LSUC itself acknowledged before the Court of Appeal that “[t]he Law Society's mandate cannot be limited to mere assessments of competence of a cohort that results from discrimination.” However, by declining to act on the now-questionable grounds that it has no jurisdiction over law schools, its approach to TWU smacks of cherry-picking, not principle. As long as the profession is hesitant to confront its own systemic exclusion problems, its other accessibility and equity strategies will be no more effective at improving the face of the legal profession than Earth Hour is at winding back the clock on climate change.

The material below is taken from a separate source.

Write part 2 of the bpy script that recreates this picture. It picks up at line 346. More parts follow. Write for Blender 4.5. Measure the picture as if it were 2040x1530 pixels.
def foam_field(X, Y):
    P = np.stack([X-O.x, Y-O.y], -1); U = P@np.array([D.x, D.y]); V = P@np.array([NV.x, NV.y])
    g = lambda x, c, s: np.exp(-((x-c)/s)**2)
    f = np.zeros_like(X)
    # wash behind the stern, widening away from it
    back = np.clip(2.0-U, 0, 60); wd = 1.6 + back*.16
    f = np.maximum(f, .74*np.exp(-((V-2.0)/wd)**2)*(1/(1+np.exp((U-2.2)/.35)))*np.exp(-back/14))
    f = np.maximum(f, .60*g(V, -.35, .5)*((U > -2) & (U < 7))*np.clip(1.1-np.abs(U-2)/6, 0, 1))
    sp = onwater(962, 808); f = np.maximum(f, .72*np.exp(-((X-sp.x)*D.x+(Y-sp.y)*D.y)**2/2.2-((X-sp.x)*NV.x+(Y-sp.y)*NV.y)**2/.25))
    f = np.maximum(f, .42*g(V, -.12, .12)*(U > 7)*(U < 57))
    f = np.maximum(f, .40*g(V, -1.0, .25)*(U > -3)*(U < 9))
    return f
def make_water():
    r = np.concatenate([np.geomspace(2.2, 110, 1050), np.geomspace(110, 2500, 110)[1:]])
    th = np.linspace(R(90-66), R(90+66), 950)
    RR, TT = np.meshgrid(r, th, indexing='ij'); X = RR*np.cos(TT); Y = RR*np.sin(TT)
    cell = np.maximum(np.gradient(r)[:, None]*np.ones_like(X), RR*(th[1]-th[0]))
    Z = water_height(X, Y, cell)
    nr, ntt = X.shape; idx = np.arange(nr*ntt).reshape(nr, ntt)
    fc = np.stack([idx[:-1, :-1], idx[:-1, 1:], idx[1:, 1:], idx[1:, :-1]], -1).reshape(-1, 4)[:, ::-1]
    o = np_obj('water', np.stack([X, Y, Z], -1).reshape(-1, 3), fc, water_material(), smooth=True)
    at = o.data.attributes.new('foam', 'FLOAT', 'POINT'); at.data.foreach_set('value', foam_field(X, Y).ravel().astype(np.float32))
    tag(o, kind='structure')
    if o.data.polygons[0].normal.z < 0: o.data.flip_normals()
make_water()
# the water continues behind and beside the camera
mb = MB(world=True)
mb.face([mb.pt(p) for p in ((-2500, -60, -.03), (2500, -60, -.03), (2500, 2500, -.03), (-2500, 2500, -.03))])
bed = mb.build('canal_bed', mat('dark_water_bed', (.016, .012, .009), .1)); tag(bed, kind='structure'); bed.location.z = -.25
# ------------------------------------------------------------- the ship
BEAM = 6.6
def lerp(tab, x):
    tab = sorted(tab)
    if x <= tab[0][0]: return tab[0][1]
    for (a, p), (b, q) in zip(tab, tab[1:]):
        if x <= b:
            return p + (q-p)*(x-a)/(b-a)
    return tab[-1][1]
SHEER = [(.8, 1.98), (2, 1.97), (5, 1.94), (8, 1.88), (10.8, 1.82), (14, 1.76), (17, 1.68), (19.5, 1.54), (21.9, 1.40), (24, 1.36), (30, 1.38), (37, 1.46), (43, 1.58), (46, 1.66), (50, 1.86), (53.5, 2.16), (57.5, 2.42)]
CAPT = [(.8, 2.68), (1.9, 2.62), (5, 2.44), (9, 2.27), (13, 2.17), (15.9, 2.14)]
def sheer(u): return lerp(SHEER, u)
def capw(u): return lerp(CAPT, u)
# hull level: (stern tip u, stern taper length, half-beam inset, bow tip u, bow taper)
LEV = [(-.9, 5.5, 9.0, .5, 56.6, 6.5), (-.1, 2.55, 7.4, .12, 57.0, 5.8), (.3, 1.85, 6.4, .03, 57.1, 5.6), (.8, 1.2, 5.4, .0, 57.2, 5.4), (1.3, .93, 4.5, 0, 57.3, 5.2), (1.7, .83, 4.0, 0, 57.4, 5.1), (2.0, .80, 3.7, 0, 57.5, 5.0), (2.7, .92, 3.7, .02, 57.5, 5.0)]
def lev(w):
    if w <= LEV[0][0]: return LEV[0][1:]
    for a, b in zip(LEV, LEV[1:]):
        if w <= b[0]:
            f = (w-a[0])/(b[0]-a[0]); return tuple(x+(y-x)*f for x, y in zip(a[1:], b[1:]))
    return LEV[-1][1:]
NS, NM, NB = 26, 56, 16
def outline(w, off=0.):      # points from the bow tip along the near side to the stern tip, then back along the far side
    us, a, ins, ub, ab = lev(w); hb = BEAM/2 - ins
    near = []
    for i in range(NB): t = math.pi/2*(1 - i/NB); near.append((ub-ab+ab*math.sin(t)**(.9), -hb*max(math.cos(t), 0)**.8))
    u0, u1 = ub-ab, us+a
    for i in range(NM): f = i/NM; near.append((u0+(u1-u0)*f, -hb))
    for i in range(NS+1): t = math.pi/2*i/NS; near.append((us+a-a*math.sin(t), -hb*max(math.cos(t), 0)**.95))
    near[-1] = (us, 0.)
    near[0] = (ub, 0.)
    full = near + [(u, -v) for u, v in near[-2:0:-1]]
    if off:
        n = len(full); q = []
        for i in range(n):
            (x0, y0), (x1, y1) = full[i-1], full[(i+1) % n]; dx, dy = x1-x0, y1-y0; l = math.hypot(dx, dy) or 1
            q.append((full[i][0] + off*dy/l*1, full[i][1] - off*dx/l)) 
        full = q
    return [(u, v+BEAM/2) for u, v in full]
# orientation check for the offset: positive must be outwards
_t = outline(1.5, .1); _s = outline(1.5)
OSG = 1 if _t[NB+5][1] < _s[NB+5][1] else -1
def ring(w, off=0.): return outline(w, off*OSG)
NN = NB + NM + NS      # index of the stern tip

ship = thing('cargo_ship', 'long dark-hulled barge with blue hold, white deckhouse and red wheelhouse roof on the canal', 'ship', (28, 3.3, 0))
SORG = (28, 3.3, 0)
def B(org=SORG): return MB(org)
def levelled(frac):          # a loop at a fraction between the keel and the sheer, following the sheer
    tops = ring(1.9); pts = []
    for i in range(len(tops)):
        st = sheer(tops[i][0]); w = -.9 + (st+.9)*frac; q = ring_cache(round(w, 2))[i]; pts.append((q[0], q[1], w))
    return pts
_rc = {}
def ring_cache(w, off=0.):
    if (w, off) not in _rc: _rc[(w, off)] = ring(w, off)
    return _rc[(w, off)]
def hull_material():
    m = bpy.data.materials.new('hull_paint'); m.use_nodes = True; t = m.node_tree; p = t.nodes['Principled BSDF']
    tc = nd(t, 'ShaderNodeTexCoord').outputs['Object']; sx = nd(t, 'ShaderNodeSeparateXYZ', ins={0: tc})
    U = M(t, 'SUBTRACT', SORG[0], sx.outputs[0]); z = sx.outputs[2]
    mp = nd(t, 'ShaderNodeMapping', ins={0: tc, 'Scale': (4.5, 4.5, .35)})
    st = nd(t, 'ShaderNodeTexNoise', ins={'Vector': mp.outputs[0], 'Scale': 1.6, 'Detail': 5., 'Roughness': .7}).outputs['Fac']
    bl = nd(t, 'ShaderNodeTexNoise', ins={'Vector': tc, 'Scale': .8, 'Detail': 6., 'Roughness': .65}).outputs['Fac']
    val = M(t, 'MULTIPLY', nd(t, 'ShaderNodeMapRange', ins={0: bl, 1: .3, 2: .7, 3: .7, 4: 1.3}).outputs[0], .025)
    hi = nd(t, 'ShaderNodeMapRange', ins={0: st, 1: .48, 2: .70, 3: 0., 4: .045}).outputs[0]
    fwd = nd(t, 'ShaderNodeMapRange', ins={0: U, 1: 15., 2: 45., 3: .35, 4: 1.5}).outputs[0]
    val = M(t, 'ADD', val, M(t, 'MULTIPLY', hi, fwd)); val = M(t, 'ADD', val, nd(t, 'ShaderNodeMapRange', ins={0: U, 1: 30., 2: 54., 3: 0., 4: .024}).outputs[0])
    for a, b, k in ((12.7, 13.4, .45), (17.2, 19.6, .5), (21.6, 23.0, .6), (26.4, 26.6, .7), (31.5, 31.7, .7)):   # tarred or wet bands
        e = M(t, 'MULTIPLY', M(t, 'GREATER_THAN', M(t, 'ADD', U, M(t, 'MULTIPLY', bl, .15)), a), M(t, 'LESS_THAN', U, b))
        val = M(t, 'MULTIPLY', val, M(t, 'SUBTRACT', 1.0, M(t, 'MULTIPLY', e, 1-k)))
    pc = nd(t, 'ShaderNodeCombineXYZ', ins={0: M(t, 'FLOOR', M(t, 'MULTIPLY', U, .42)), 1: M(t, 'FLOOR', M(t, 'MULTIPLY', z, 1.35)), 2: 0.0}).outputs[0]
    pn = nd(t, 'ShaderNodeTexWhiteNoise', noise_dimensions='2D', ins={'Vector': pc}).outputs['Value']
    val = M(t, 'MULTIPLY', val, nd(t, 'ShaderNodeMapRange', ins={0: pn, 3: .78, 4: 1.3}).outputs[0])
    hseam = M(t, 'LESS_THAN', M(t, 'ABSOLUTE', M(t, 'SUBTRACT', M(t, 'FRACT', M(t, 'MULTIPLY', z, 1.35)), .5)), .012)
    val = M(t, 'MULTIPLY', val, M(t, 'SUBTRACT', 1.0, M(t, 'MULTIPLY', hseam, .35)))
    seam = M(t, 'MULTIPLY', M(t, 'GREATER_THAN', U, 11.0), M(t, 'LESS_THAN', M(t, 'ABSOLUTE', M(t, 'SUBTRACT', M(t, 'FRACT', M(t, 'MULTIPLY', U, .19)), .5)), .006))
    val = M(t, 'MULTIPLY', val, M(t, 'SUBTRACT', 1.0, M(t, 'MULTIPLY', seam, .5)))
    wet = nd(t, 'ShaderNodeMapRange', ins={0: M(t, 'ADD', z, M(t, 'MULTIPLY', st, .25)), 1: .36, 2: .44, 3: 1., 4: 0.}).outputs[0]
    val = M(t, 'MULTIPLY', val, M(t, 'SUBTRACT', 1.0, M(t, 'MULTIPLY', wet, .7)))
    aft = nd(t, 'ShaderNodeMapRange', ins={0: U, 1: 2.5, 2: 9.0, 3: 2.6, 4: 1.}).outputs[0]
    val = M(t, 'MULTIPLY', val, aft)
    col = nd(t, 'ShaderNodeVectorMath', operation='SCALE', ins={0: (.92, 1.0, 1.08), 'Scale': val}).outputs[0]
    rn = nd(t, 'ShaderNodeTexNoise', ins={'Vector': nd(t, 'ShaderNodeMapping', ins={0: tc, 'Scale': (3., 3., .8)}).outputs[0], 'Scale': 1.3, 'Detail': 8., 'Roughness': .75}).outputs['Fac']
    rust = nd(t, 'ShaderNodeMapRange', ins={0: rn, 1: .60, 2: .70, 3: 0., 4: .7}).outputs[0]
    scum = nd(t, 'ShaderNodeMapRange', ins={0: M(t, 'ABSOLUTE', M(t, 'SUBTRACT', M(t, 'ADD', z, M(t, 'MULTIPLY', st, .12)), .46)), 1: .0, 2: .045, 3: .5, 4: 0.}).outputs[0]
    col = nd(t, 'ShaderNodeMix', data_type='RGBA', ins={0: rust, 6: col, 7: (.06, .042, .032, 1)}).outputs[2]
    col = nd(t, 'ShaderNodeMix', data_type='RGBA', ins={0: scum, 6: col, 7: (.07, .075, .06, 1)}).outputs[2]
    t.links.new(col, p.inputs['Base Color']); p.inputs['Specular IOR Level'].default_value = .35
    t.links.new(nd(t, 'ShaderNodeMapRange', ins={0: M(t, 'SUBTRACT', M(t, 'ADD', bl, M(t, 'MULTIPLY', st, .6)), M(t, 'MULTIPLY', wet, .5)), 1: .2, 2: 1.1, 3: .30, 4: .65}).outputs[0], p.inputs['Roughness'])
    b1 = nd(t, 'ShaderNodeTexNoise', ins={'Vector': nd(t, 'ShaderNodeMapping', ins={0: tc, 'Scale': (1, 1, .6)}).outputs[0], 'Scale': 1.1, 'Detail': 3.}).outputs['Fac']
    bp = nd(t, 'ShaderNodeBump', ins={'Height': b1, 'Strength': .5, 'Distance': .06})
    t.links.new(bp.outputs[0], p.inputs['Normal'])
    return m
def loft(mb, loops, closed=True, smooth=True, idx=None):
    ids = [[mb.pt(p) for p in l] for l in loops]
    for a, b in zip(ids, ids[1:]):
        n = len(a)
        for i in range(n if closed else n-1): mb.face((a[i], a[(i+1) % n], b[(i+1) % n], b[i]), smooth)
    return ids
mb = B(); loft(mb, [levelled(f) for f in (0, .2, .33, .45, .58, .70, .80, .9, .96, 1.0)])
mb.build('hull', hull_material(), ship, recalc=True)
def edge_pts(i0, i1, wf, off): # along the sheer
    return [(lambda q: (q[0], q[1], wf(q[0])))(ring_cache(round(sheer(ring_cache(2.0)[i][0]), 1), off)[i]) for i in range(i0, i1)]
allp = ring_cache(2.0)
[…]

The SCC should – absolutely – be persuaded to support the law societies’ fight for LGBTQ admission equality. But in doing so, it would not be misplaced for the court to also find its arguments hypocritical. While I am not optimistic that these regulators will be hoisted by their own petard anytime soon, recent suggestions that the court monitors its critics on social media have been encouraging. Let’s hope they are scrolling through with interest.